As cars whizzed down Emerson Street, a home stood silent and empty under a dreary cluster of clouds that threatened to pour down on Haverhill.
A bright yellow sign affixed to the front window announced to passersby that the multi-family home is headed to auction. Trash collected in the weedy, overgrown front yard.
The house at 115 Emerson St. is just one of the most recent casualties as the foreclosure crisis clamps down on urban areas throughout the country.
Just a block away, Emmaus, Inc., a nonprofit that helps Haverhill's homeless, is trying to keep up with the increasing number of tenants forced to leave their dwellings due to foreclosures, while the number of affordable units available to them decreases.
"For us, it means that more families are looking for places to go to," explained Jeanine Murphy, executive director of Emmaus, "and for families already in our shelter who are looking for housing, that rental stock is out of circulation. These units are sitting vacant and no one can use them."
According to data from Banker & Tradesman, a banking, real estate and commercial weekly in Massachusetts and a publication of the Warren Group, Haverhill had 54 foreclosures in 2006, then 133 in 2007 — a 146.3 percent increase. That increase is a bit worse than the state. In Massachusetts 2,886 homes were foreclosed on in 2006, but in 2007 that number soared to 7,056 for an increase of 144.5 percent.
The housing hardest hit is multi-family dwellings in urban areas, according to the Warren Group, an area that accurately describes Haverhill's downtown.
At Emmaus they are seeing the families they have helped get on their feet move into new apartments, being kicked out when their landlords are foreclosed on.
"Inner cities are in crisis, and that's where our clients are usually renting apartments," Murphy said.
Murphy worries that the foreclosed homes that lay empty will become magnets for unsavory activity and their unkempt exteriors will drag down everything else around them.
"Property that is abandoned is not good for a community," Murphy said. "It can lead to deterioration of neighborhoods."
For Murphy and her colleagues at Emmaus, who try to maintain their mission of helping homeless people re-enter the community, the hardest part of the foreclosure crisis is the fact that it didn't have to happen.
"It's really a tragedy, and it could have been easily avoided," Murphy said. "These mortgage companies knew they (mortgage holders) wouldn't be able to afford it."
Murphy said most of the companies that approved the mortgages are from out of state.
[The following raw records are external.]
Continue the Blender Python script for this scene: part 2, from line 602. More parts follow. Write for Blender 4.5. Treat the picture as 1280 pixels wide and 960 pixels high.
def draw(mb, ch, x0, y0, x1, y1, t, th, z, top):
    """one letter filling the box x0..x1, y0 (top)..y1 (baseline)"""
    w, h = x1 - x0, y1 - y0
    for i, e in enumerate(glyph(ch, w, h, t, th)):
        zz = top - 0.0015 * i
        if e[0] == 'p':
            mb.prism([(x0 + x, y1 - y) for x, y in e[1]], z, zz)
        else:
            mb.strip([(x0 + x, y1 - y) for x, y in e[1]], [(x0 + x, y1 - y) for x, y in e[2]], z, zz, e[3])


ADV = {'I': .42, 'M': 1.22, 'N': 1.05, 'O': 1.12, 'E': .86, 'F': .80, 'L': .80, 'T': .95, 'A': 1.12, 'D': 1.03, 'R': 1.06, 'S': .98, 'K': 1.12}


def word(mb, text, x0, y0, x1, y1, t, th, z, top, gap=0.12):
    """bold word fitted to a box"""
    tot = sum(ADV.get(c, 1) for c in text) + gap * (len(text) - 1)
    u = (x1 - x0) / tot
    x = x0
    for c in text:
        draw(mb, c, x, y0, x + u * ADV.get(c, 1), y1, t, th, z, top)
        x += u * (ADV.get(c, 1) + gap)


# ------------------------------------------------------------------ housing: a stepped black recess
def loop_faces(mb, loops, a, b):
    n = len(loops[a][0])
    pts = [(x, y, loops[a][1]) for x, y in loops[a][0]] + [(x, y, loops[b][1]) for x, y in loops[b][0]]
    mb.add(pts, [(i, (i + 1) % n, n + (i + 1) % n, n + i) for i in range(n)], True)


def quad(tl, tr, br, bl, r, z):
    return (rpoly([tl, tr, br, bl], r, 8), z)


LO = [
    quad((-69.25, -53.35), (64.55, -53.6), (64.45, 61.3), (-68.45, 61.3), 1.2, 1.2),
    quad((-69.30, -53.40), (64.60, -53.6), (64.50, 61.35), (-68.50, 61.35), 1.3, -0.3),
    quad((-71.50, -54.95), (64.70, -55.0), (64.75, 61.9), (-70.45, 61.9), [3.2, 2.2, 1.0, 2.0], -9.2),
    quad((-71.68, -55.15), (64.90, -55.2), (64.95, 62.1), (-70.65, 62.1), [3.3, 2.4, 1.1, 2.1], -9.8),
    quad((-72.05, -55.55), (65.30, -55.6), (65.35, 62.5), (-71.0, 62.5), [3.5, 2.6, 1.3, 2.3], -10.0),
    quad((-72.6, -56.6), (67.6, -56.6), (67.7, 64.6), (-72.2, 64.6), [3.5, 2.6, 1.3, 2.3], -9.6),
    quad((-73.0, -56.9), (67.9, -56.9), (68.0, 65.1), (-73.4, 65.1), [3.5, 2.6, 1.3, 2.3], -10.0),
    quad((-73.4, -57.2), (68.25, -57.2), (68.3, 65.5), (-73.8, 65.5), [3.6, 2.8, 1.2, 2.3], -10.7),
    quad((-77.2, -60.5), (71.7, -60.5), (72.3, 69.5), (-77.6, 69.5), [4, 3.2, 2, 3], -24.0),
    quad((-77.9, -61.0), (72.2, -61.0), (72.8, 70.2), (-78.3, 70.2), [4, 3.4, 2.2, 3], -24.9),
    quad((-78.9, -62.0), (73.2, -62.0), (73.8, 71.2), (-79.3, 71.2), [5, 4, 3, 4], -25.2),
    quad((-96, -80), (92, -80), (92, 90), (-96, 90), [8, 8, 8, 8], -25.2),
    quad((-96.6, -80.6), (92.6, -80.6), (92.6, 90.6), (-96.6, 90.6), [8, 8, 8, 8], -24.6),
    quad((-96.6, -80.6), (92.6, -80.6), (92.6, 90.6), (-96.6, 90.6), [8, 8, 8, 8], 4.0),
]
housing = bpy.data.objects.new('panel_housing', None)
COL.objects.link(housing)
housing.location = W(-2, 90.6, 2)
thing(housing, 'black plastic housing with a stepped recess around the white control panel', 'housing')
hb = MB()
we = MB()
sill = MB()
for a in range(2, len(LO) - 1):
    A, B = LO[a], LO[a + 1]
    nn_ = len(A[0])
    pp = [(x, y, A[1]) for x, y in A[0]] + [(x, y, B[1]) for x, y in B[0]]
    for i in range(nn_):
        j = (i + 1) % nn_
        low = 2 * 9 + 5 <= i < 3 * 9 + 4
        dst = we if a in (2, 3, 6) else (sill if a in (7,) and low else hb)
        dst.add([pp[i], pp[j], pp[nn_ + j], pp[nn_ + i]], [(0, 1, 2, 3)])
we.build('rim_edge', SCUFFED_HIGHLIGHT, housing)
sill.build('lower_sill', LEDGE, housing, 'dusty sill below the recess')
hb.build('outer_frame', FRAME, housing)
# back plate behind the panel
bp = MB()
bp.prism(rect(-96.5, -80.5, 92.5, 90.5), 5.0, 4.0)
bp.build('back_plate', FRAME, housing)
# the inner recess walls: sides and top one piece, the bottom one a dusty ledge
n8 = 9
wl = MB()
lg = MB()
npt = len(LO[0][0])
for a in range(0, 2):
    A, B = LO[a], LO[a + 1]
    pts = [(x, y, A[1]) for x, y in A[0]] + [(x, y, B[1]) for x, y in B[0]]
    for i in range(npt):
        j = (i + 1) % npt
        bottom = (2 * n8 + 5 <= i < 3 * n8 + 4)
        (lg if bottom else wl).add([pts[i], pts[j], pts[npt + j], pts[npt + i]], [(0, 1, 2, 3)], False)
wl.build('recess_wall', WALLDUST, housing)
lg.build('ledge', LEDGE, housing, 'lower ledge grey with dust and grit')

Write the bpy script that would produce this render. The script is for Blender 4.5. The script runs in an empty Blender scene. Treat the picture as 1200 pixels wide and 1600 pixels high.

They didn't mind offering mortgages well beyond the value of a home or well beyond what people could afford because they made money. And because they're not local, they have no interest in what happens to the people of Haverhill.
"They have no links to any of our communities," Murphy said. "You can't call them up and ask for some assistance. It's not someone you can talk to."
The mortgage crisis is exacerbated by the high cost of other essentials, like food, heating oil and gasoline, creating a financial strain that is too much for low and middle income families to bear.
"Maybe if it was just the mortgage, more people could afford it," Murphy said. "But add to that the fact that the cost of food has tripled and the cost of fuel has tripled, people just can't handle it. I know people we serve are really trying to get back into the community, and they have to make some difficult choices. It's tough times, especially for the poorest of the poor. They're holding on by a thread, and someone is cutting that thread."
But through it all, Murphy is confident that the kindness and compassion of local residents will keep Emmaus running smoothly so they can help as many community members as possible.
"I believe people will continue to think of people less fortunate than them," Murphy said. "Most people are inherently good."